None of that is 1/10th as complex as the virt extensions, IOMMU/ATS, etc, etc, etc, Stuff that is common on high end processors these days. If you think x86 is complex, I suggest that you look at aarch64, the smmu, gicv3, etc docs.

Plus, x86-64 basically disables both the things you list. Not that it matters because what is a flat fs/gs/etc register when there is another whole level of page tables for the hypervisor. AKA, you do the translation and store it in a TLB. If you really want to compare this, time how long a modern x86 takes on TLB misses, or for that matter how fast its TLBs are. I think you fill find that they are industry leading...

Same basic thing for the x87, its likely mostly powered down, and when active is probably feeding micro-ops through a SSE functional unit....

So the original posters comment is likely correct, and that has been known for a decade+. X86 if anything has a few accidental advantages, and the idea that its somehow "worse" than the alternatives are provably wrong.

None of that stuff matters in reality.

You should think about ISA implementations as verification problems instead of problems in building a silicon implementation of the ISA. From that perspective it should be obvious that intel has the best, richest, deepest verification set that exists in the CPU space and since it is tied to x86, that is an advantage for the two x86 vendors. Verification is incredibly hard for complex CPUs and building up verification is time intensive. This is part of the reason that the brainiac end of the design spectrum has pretty much become just x86 and POWER which has nearly the same history.

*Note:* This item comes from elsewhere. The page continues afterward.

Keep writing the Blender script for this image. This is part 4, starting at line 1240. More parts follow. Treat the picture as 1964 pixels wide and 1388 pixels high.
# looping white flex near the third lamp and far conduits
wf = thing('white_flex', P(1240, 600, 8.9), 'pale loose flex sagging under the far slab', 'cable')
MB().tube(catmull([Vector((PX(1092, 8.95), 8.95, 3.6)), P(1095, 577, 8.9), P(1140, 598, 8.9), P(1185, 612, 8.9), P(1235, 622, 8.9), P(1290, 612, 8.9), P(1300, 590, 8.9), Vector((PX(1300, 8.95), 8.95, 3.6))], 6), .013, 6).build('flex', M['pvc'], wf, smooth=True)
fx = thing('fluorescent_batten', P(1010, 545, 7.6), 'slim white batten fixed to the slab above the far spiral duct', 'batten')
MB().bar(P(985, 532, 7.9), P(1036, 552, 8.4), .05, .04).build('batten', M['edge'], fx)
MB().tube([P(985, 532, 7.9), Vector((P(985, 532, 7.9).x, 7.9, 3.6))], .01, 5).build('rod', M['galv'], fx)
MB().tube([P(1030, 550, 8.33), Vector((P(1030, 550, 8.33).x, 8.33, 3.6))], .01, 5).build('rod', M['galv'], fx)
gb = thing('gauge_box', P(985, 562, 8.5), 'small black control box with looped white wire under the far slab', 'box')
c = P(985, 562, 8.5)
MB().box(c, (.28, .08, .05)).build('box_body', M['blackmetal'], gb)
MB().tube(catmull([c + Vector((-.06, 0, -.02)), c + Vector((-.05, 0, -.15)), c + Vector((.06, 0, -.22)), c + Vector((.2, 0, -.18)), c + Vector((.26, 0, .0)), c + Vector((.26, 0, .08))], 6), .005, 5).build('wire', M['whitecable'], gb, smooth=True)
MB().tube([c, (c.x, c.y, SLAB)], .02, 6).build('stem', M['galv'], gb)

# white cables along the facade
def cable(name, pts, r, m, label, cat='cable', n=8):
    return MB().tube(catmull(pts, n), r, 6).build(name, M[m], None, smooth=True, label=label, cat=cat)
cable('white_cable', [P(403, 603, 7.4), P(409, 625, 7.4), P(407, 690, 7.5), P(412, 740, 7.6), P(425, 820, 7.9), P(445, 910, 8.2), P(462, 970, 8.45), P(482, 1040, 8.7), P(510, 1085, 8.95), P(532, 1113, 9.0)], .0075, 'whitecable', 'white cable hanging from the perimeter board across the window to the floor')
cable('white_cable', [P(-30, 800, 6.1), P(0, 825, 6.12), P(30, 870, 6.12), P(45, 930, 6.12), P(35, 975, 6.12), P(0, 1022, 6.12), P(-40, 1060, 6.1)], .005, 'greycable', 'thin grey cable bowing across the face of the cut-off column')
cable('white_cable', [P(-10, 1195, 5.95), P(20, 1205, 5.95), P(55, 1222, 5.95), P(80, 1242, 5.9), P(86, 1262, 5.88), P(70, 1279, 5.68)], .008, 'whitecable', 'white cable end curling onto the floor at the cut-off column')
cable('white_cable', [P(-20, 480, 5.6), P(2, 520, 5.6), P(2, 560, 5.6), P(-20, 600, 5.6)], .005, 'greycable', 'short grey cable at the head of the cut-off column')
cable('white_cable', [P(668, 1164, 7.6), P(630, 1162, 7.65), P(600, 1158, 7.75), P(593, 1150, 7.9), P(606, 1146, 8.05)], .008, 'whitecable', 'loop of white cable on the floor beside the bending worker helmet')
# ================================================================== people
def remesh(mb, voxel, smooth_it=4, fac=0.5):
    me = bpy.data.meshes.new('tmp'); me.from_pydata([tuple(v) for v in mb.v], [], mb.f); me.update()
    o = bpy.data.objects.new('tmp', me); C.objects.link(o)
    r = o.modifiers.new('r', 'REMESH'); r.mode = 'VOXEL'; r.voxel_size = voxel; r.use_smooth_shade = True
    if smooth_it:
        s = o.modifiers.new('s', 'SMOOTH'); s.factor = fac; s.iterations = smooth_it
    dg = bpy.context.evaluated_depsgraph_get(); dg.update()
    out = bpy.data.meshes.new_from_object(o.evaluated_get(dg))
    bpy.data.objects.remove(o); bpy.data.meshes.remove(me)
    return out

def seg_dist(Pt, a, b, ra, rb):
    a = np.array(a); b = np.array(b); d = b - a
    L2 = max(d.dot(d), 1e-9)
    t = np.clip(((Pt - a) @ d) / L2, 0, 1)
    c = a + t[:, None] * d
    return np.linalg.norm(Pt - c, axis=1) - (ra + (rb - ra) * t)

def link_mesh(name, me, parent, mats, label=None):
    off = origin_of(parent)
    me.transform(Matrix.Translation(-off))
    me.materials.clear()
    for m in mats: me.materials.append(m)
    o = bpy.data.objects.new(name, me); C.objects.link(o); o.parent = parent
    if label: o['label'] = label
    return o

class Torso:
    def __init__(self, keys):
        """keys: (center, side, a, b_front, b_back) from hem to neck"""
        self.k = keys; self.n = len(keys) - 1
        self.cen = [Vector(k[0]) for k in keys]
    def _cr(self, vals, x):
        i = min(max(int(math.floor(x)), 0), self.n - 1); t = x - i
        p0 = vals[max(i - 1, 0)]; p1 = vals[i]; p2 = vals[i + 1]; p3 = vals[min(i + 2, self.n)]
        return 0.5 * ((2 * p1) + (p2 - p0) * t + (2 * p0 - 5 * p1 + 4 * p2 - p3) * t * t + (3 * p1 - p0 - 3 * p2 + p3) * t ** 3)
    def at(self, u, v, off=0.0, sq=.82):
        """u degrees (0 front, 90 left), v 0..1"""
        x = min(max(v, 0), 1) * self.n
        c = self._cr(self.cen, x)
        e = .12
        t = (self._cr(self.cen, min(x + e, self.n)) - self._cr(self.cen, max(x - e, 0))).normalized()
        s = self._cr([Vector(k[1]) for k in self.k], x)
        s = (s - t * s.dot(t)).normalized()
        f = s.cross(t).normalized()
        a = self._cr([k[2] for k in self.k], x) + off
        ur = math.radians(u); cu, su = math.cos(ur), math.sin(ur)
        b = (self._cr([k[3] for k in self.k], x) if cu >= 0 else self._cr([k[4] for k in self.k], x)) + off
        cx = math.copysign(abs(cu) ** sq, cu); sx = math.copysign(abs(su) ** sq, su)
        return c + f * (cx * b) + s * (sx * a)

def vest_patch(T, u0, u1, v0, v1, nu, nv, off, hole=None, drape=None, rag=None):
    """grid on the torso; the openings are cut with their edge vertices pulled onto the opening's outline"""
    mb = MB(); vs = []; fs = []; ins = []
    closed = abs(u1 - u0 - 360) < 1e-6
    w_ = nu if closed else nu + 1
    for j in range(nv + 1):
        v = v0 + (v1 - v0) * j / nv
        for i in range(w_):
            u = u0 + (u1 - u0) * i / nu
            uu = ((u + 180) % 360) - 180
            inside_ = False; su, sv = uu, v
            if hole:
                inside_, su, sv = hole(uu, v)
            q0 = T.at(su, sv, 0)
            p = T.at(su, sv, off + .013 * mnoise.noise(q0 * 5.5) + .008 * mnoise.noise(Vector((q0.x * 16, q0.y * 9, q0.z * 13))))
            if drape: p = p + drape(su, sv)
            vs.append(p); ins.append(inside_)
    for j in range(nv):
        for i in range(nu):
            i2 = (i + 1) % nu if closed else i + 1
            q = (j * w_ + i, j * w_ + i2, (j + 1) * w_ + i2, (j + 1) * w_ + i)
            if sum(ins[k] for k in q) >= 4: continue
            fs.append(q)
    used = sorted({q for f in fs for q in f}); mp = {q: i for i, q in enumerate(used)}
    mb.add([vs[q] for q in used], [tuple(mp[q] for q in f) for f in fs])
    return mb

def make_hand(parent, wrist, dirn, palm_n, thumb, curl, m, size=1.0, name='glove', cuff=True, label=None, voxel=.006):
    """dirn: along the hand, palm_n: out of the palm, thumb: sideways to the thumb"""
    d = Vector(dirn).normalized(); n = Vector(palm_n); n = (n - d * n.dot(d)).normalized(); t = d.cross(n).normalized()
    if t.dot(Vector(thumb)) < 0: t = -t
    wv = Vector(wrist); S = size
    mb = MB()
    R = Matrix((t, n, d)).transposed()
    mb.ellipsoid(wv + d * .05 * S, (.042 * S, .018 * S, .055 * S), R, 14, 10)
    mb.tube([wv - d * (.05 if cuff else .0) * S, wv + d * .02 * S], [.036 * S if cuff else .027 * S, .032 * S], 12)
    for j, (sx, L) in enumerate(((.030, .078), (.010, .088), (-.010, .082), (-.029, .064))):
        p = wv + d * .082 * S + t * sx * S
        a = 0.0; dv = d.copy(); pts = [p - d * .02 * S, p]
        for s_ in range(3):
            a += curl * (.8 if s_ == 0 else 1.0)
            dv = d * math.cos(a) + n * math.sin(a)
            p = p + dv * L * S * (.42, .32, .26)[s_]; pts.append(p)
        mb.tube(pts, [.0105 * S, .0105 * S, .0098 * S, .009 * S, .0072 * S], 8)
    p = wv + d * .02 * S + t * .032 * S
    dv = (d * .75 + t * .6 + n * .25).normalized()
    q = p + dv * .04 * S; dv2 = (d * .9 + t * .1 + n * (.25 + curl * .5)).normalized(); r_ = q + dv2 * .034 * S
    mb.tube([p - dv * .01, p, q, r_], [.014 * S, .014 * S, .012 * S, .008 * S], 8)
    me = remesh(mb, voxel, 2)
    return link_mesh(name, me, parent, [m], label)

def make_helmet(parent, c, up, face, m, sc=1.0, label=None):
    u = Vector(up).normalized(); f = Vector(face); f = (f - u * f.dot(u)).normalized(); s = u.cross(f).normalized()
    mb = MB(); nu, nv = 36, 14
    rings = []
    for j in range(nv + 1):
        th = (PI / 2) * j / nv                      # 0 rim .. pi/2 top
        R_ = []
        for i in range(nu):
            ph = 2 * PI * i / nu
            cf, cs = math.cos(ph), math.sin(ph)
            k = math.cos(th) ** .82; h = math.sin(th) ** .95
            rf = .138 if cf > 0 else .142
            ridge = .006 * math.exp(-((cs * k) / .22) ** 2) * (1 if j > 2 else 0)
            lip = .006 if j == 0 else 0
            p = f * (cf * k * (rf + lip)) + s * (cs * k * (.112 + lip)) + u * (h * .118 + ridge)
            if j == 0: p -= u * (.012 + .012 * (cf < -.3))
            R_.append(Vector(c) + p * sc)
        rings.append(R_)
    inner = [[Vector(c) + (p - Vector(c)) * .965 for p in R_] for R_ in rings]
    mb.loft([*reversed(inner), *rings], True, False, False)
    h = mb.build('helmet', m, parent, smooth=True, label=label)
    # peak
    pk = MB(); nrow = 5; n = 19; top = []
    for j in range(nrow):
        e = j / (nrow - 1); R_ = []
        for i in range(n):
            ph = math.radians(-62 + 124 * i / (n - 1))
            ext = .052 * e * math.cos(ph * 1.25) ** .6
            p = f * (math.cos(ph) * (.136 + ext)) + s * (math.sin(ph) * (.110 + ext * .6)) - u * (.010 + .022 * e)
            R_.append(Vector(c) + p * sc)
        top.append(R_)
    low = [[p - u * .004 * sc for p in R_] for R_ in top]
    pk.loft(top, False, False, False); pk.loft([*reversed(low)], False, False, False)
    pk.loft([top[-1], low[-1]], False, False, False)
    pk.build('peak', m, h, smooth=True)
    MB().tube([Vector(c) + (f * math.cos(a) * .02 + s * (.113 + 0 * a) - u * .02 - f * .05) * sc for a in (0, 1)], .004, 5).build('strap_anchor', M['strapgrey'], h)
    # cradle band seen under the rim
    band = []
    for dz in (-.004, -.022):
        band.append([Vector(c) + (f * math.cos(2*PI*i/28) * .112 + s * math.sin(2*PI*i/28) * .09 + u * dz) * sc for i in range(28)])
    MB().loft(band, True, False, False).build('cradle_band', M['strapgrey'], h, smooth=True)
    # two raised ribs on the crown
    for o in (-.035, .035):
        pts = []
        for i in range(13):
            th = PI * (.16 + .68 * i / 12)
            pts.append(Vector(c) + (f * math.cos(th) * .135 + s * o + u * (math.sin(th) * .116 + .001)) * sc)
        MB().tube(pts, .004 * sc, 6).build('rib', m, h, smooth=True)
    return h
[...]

That's still part of the ISA right? And the 99% of silicon is not spent on those pain points you talk about. Architectural techniques are largely the same for high performance processors, be it ARM/PPC/x86. If you want high performance, you gotta put in the HW required. LSU, prediction, SMT hardware, branch prediction etc... The single thread speed has already been solved a long time ago. There's no point throwing away x86 in favor of a new ISA that has no guarantee of succeeding. In fact, having a new ISA that is incompatible with x86 will just be detrimental to intel/amd.